## SHORT TASK:
Everything from the first line of the data below through the line that contains "m.box(rx + a, rx" should be written out exactly, please, and nothing more; the pictures stay out.

## RECORD EXTRACTS:
== == ==
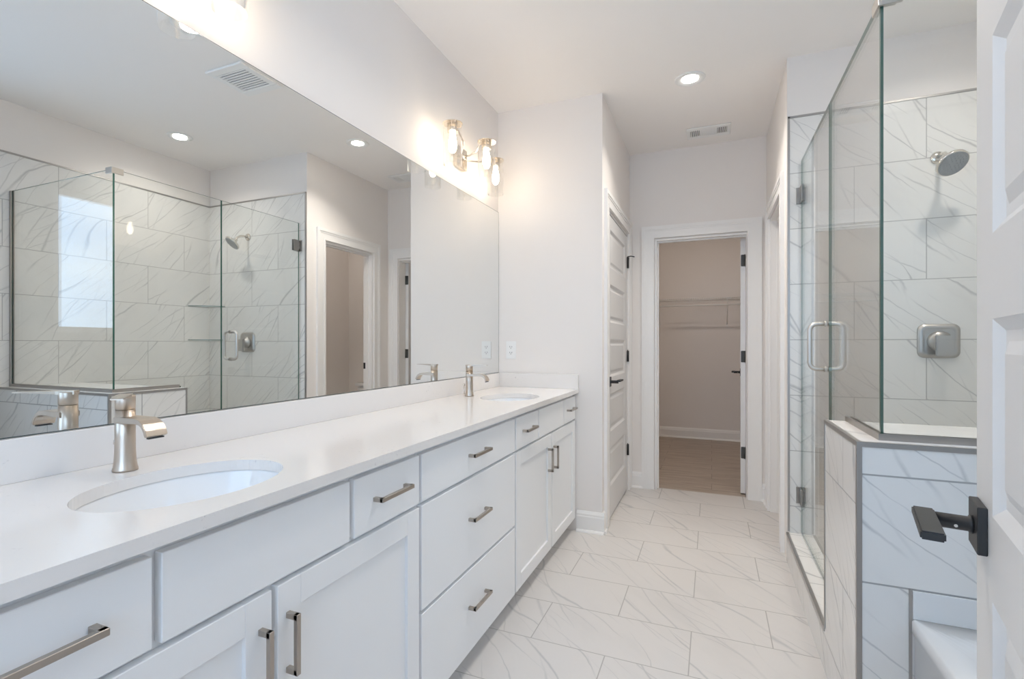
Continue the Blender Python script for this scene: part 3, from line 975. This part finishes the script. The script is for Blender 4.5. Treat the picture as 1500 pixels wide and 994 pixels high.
# closet lamp (dim) and an unseen lamp in the water closet
area_light('closet_lamp', (0.16, 5.5, H - 0.03), (0, 0, 0), 0.07, 3.3, (1.0, 0.92, 0.84), disk=True)
area_light('water_closet_lamp', (0.95, 4.0, H - 0.03), (0, 0, 0), 0.25, 1.7, (1.0, 0.93, 0.87), disk=True)

# exhaust fan grille
fx, fy = -0.124, 2.168
t = thing('exhaust_fan', 'square white exhaust fan grille in the ceiling, seen in the mirror', 'vent', (fx, fy, H))
m = MB()
for (a, b_, c, d_) in ((-0.145, 0.145, -0.15, -0.10), (-0.145, 0.145, 0.10, 0.15), (-0.145, -0.105, -0.10, 0.10), (0.105, 0.145, -0.10, 0.10)):
    m.box(fx + a, fx + b_, fy + c, fy + d_, H - 0.014, H - 0.0005, 0.003)
obj('frame', m, 'plastic', t)
obj('backing', MB().box(fx - 0.105, fx + 0.105, fy - 0.10, fy + 0.10, H - 0.003, H - 0.001), 'ventdark', t)
m = MB()
for k in range(10):
    y = fy - 0.092 + k * 0.0204
    m.box(fx - 0.105, fx + 0.105, y - 0.0062, y + 0.0062, H - 0.013, H - 0.009)
obj('louvers', m, 'plastic', t)

# supply register
rx, ry = -0.022, 4.055
t = thing('air_register', 'small white three-section air register in the hall ceiling', 'vent', (rx, ry, H))
m = MB()
hw, hd = 0.150, 0.098
m.box(rx - hw, rx + hw, ry - hd, ry - 0.058, H - 0.010, H - 0.0005, 0.003).box(rx - hw, rx + hw, ry + 0.058, ry + hd, H - 0.010, H - 0.0005, 0.003)
for (a, b_) in ((-hw, -0.125), (-0.060, -0.046), (0.046, 0.060), (0.125, hw)):
    m.box(rx + a, rx + b_, ry - 0.058, ry + 0.058, H - 0.010, H - 0.0005, 0.002)
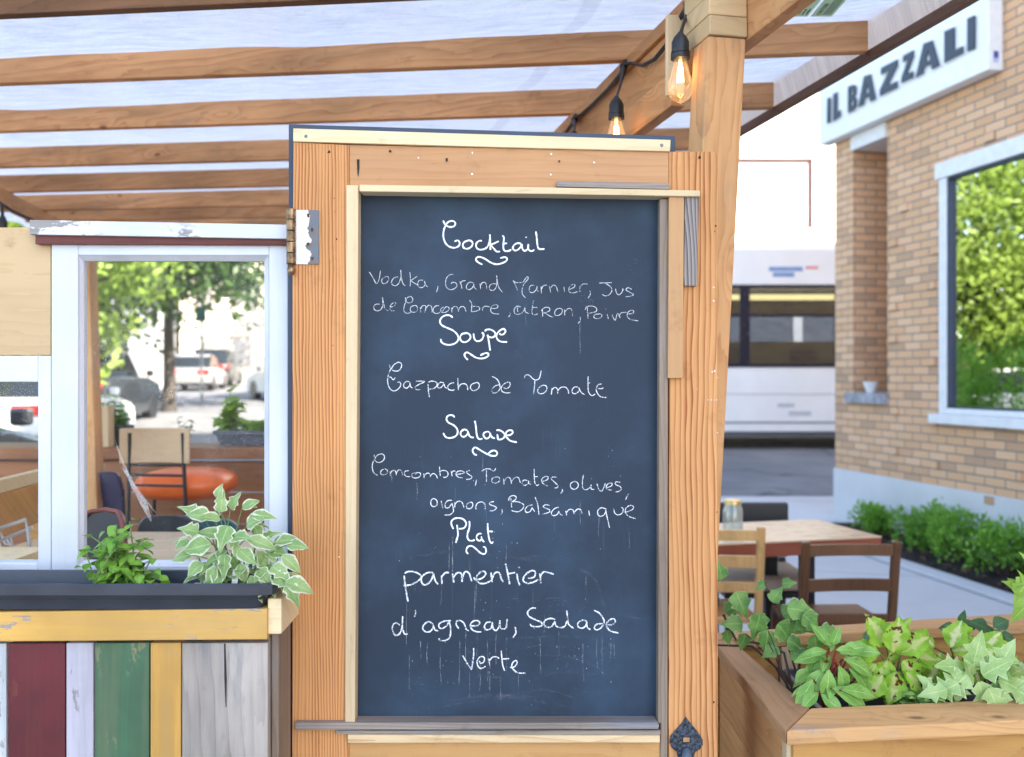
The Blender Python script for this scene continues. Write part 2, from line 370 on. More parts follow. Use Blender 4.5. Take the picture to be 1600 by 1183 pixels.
for j in range(ny+1):
    for i in range(nx+1):
        y = 4.6+4.9*j/ny; x0 = bedk(y,.17); x1 = 5.554-.2133*y+.05; x = x0+(x1-x0)*i/nx
        m.v.append(V((x, y, .012+.05*mnoise.noise(V((x*5,y*5,0)))*min(1,i/2)+.03*min(1,i/3))))
for j in range(ny):
    for i in range(nx):
        k = j*(nx+1)+i; m.f.append((k,k+1,k+nx+2,k+nx+1)); m.mi.append(0)
struct('planting_bed', m, bedmat())
m = MB()
for i in range(900):
    y = random.uniform(4.9,9.2); x = random.uniform(bedk(y,.2), 5.5-.2133*y); z = .05+.05*mnoise.noise(V((x*5,y*5,0)))
    d = V((random.uniform(-1,1),random.uniform(-1,1),random.uniform(-.3,.3))).normalized(); m.cur = i % 3
    m.bar(V((x,y,z)), V((x,y,z))+d*random.uniform(.02,.07), random.uniform(.01,.025), .006)
stuff(obj('mulch_chips', m, [plain('chip_dark', (.03,.018,.014), .9), plain('chip_tan', (.16,.09,.05), .9), plain('chip_grey', (.02,.02,.024), .9)]), 'dark bark mulch and fallen bits under the shrubs', 'mulch')

# ------------------------------------------------------------------ brick restaurant on the right
TH = math.atan2(-.978, .2086); BO = V((3.4, 10.1, 0))
def bw(u, n, z): return BO + V((.2086, -.978, 0))*u + V((.978, .2086, 0))*n + V((0,0,z))
def brick_mat():
    t = NT('tan_brick'); tc = t.n('TexCoord'); sp = t.n('SeparateXYZ'); t.set(sp.inputs[0], tc.outputs['Object'])
    uu = t.math('ADD', sp.outputs[0], sp.outputs[1]); vec = t.comb(uu, sp.outputs[2])
    b = t.n('TexBrick', {'Color1': (0,0,0,1), 'Color2': (1,1,1,1), 'Mortar': (0,0,0,1), 'Scale': 1, 'Mortar Size': .006, 'Mortar Smooth': .25, 'Bias': 0, 'Brick Width': .24, 'Row Height': .0757}); t.set(b.inputs['Vector'], vec)
    r = t.n('ValToRGB'); t.set(r.inputs[0], b.outputs['Color']); e = r.color_ramp.elements
    e[0].position = 0; e[0].color = (.49,.305,.19,1); e[1].position = 1; e[1].color = (.72,.40,.22,1)
    for p, c in ((.12,(.56,.335,.20)),(.25,(.68,.39,.215)),(.55,(.72,.43,.25)),(.8,(.76,.47,.29))):
        q = e.new(p); q.color = (*c, 1)
    v = tc.outputs['Object']; n = t.noise(v, 60, 4, .6); l = t.noise(v, 1.2, 4)
    c = t.mix(1, r.outputs[0], t.mix(n, (.82,.82,.82), (1.12,1.1,1.08)), 'MULTIPLY')
    c = t.mix(1, c, t.mix(l, (.88,.88,.9), (1.1,1.1,1.08)), 'MULTIPLY')
    c = t.mix(b.outputs['Fac'], c, (.20,.18,.17)); t.col(c); t.rough(.8)
    t.bump(t.math('SUBTRACT', t.math('MULTIPLY', n, .3), b.outputs['Fac']), .6, .008); return t.m
M_BRICK = brick_mat(); M_FOUND = concrete('foundation_render', (.66,.66,.67)); M_ALU = plain('pale_aluminium', (.72,.72,.73), .45, .0, var=.05)
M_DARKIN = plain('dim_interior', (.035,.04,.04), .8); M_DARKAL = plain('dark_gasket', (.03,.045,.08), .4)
bld = thing('brick_building', 'tan brick restaurant with grey foundation and large window, right of the terrace', 'building', (0,0,0))
bld.location = BO; bld.rotation_euler = (0,0,TH); bld['_b'] = (0,0,0)
UE, HT = 17.5, 13.0
m = MB(); D = .55
for a in ((0,.337,.54,HT),(.337,.93,.54,1.23),(.337,.93,3.94,HT),(.93,1.74,.54,HT),(1.74,4.7,.54,1.08),(1.74,4.7,3.36,HT),(4.7,UE,.54,HT)):
    m.box(a[0],a[1],0,D,a[2],a[3])
m.box(.32,.95,D,D+.1,1.0,4.2); m.box(0,.3,D,13,.54,HT); m.box(UE-.3,UE,D,13,.54,HT); m.box(.3,UE-.3,12.7,13,.54,HT)
random.seed(21)
for (pu, row) in ((.99,36),(.99,28),(.99,24),(1.55,30),(1.55,21),(1.62,25),(1.0,15),(1.58,14),(1.0,10),(1.6,9),(2.6,9),(3.4,8),(1.15,40),(1.62,34),(2.3,45),(3.1,47),(2.75,46),(2.3,6),(3.3,11)):
    z0 = row*.0757; m.box(pu, pu+.11, -.02, .0-.001, z0+.004, z0+.0717)
obj('wall', m, M_BRICK, bld, bev=0)
m = MB(); m.box(-.012,UE,-.015,13,-.4,.537); obj('foundation', m, M_FOUND, bld, bev=.006)
m = MB(); m.box(-.1,UE+.1,-.15,13.1,HT,HT+.25); obj('roof', m, M_DARKAL, bld)
m = MB(); m.box(.337,.93,-.03,D-.01,3.79,3.937); obj('lintel', m, M_ALU, bld, bev=.004)
m = MB(); m.box(.25,.95,-.05,.35,1.232,1.335); obj('niche_sill', m, plain('grey_stone', (.30,.30,.33), .7, var=.3, bump=.3), bld, bev=.006)
wn = MB()
wn.box(1.70,4.75,-.05,.0,3.22,3.36); wn.box(1.74,1.84,-.035,.04,1.175,3.22); wn.box(4.58,4.70,-.035,.06,1.175,3.22); wn.box(1.84,4.58,-.035,.04,1.175,1.225)
wf = obj('window_frame', wn, M_ALU, bld, bev=.005)
m = MB(); m.box(1.66,4.78,-.085,.0,1.09,1.172); obj('window_sill', m, M_ALU, bld, bev=.006)
m = MB(); m.box(1.841,1.866,-.025,.03,1.226,3.219); m.box(4.54,4.579,-.025,.03,1.226,3.219); m.box(1.866,4.54,-.025,.03,1.226,1.24); m.box(1.866,4.54,-.025,.03,3.20,3.219); obj('gasket', m, M_DARKAL, bld)
m = MB(); m.box(1.86,4.55,.012,.020,1.235,3.205); obj('window_pane', m, glass('shop_glass', .80, (.7,.78,.74)), bld)
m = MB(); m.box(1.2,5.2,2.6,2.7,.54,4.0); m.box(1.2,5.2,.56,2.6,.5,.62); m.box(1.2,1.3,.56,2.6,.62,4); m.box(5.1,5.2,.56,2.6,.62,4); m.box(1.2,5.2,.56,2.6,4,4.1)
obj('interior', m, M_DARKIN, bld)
for z in (1.96, 2.50, 2.95):
    m = MB(); m.box(1.95,5.05,.55,.95,z,z+.03); obj('shelf', m, plain('pale_shelf', (.62,.55,.42), .6), bld)
for k,(u,z,c) in enumerate(((2.9,1.99,(.6,.12,.04)),(3.0,1.99,(.05,.2,.4)),(3.2,1.99,(.5,.4,.2)),(2.5,1.99,(.1,.2,.1)),(2.75,2.53,(.5,.1,.06)),(3.1,2.53,(.7,.7,.6)))):
    m = MB(); m.lathe((u,.72,z), [(.04,0),(.042,.16),(.016,.22),(.016,.29)], 12); tag(obj('bottle', m, plain('bottle_glass', c, .2), None), '', 'bottle')
    o = bpy.data.objects['bottle' if k == 0 else 'bottle.%03d' % k]
    for vv in o.data.vertices: vv.co = bw(*(vv.co.x, vv.co.y, vv.co.z)) - bw(u,.72,z)
    o.location = bw(u,.72,z); o['label'] = ('small bottle standing on a shelf behind the restaurant window'); o['group'] = 'bottles on the shelves behind the restaurant window'
m = MB(); m.lathe(bw(.62,.02,1.336), [(.04,0),(.045,.01),(.075,.11),(.07,.11),(.04,.02)], 18)
tag(obj('cup', m, plain('white_cup', (.7,.7,.72), .4), base=bw(.62,.02,1.336), smooth=40), 'small white cup left on the grey stone sill of the brick niche', 'cup')

# sign box
sgn = thing('sign_box', 'white box sign with dark capital letters on the brick restaurant', 'sign', (0,0,0)); sgn.location = BO; sgn.rotation_euler = (0,0,TH); sgn['_b'] = (0,0,0)
u0, u1, z0s, z1s, pn = -.09, 2.495, 3.94, 4.585, -.136
M_SIGN = plain('sign_white', (.80,.81,.83), .35, var=.03)
m = MB(); m.box(u0,u1,pn,-.003,z0s,z1s); obj('sign_body', m, M_SIGN, sgn, bev=.006)
ND = V((-.978,-.2086,0)); PT = bw(0, pn, 0)
def onsign(zx, zy):
    p = RP(1100+zx/3.198, zy/3.198, PT, ND) - BO
    return V((p.dot(V((.2086,-.978,0))), p.z, 0))
LET = {'I': [[(0,0),(1,0),(1,1),(0,1)]],
 'L': [[(0,0),(1,0),(1,.24),(.55,.24),(.55,1),(0,1)]],
 'A': [[(0,0),(.30,0),(.37,.2),(.66,.2),(.70,0),(1,0),(.70,1),(.32,1)], [(.42,.36),(.53,.74),(.62,.36)]],
 'Z': [[(0,0),(1,0),(1,.24),(.46,.24),(1,.78),(1,1),(.04,1),(.04,.76),(.52,.76),(0,.22)]],
 'B': [[(0,0),(.6,0),(.85,.05),(1,.16),(1,.36),(.9,.47),(.76,.52),(.88,.58),(.94,.68),(.94,.84),(.82,.95),(.58,1),(0,1)], [(.36,.60),(.36,.82),(.52,.82),(.6,.77),(.6,.66),(.52,.60)], [(.36,.18),(.36,.42),(.54,.42),(.64,.36),(.64,.24),(.54,.18)]]}
def curve_mesh(name, polys, ext, offs=0):
    cu = bpy.data.curves.new(name, 'CURVE'); cu.dimensions = '2D'; cu.fill_mode = 'BOTH'; cu.extrude = ext; cu.offset = offs
    for pl in polys:
        s = cu.splines.new('POLY'); s.points.add(len(pl)-1); s.use_cyclic_u = True
        for i, p in enumerate(pl): s.points[i].co = (p[0], p[1], 0, 1)
    o = bpy.data.objects.new(name, cu); C.objects.link(o); bpy.context.view_layer.update()
    me = bpy.data.meshes.new_from_object(o.evaluated_get(bpy.context.evaluated_depsgraph_get())); bpy.data.objects.remove(o); bpy.data.curves.remove(cu)
    return me
M_LET = plain('letter_slate', (.025,.04,.065), .5, var=.08)
for ch, c4 in (('I',((625,492),(639,488),(637,612),(623,617))),('L',((655,470),(690,455),(690,582),(654,606))),('B',((729,434),(772,417),(770,548),(728,565))),
    ('A',((782,392),(868,362),(866,497),(780,536))),('Z',((891,342),(976,298),(974,440),(888,480))),('Z',((1003,280),(1057,252),(1053,390),(996,415))),
    ('A',((1072,232),(1186,190),(1185,330),(1068,387))),('L',((1212,158),(1304,118),(1303,268),(1212,315))),('I',((1327,94),(1363,78),(1361,243),(1327,259)))):
    tl, tr, br, bl = [onsign(*q) for q in c4]
    pol = [[(bl*(1-a)+br*a)*(1-b)+(tl*(1-a)+tr*a)*b for a, b in pl] for pl in LET[ch]]
    me = curve_mesh('letter', pol, .007); me.materials.append(M_LET)
    o = bpy.data.objects.new('letter', me); C.objects.link(o); o.parent = sgn; o.rotation_euler = (R(90),0,0); o.location = (0, pn-.0172, 0)
    me2 = curve_mesh('letter_backing', [pol[0]], .004, .014 if ch != 'I' else -.014)
    me2.materials.append(M_SIGN); o2 = bpy.data.objects.new('letter_backing', me2); C.objects.link(o2); o2.parent = o; o2.location = (0,0,-.0125)
m = MB(); m.box(u1+.001,u1+.002,-.09,-.045,4.0,4.09); obj('sticker', m, plain('blue_sticker', (.04,.08,.35), .5), sgn)
m = MB(); m.box(u1+.0022,u1+.0028,-.09,-.045,4.0,4.035); obj('sticker_text', m, plain('pale_sticker', (.45,.5,.75), .5), sgn)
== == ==
## THE SOLUTION:
Continue the Blender Python script for this scene: part 3, from line 975. This part finishes the script. The script is for Blender 4.5. Treat the picture as 1500 pixels wide and 994 pixels high.
# closet lamp (dim) and an unseen lamp in the water closet
area_light('closet_lamp', (0.16, 5.5, H - 0.03), (0, 0, 0), 0.07, 3.3, (1.0, 0.92, 0.84), disk=True)
area_light('water_closet_lamp', (0.95, 4.0, H - 0.03), (0, 0, 0), 0.25, 1.7, (1.0, 0.93, 0.87), disk=True)

# exhaust fan grille
fx, fy = -0.124, 2.168
t = thing('exhaust_fan', 'square white exhaust fan grille in the ceiling, seen in the mirror', 'vent', (fx, fy, H))
m = MB()
for (a, b_, c, d_) in ((-0.145, 0.145, -0.15, -0.10), (-0.145, 0.145, 0.10, 0.15), (-0.145, -0.105, -0.10, 0.10), (0.105, 0.145, -0.10, 0.10)):
    m.box(fx + a, fx + b_, fy + c, fy + d_, H - 0.014, H - 0.0005, 0.003)
obj('frame', m, 'plastic', t)
obj('backing', MB().box(fx - 0.105, fx + 0.105, fy - 0.10, fy + 0.10, H - 0.003, H - 0.001), 'ventdark', t)
m = MB()
for k in range(10):
    y = fy - 0.092 + k * 0.0204
    m.box(fx - 0.105, fx + 0.105, y - 0.0062, y + 0.0062, H - 0.013, H - 0.009)
obj('louvers', m, 'plastic', t)

# supply register
rx, ry = -0.022, 4.055
t = thing('air_register', 'small white three-section air register in the hall ceiling', 'vent', (rx, ry, H))
m = MB()
hw, hd = 0.150, 0.098
m.box(rx - hw, rx + hw, ry - hd, ry - 0.058, H - 0.010, H - 0.0005, 0.003).box(rx - hw, rx + hw, ry + 0.058, ry + hd, H - 0.010, H - 0.0005, 0.003)
for (a, b_) in ((-hw, -0.125), (-0.060, -0.046), (0.046, 0.060), (0.125, hw)):
    m.box(rx + a, rx + b_, ry - 0.058, ry + 0.058, H - 0.010, H - 0.0005, 0.002)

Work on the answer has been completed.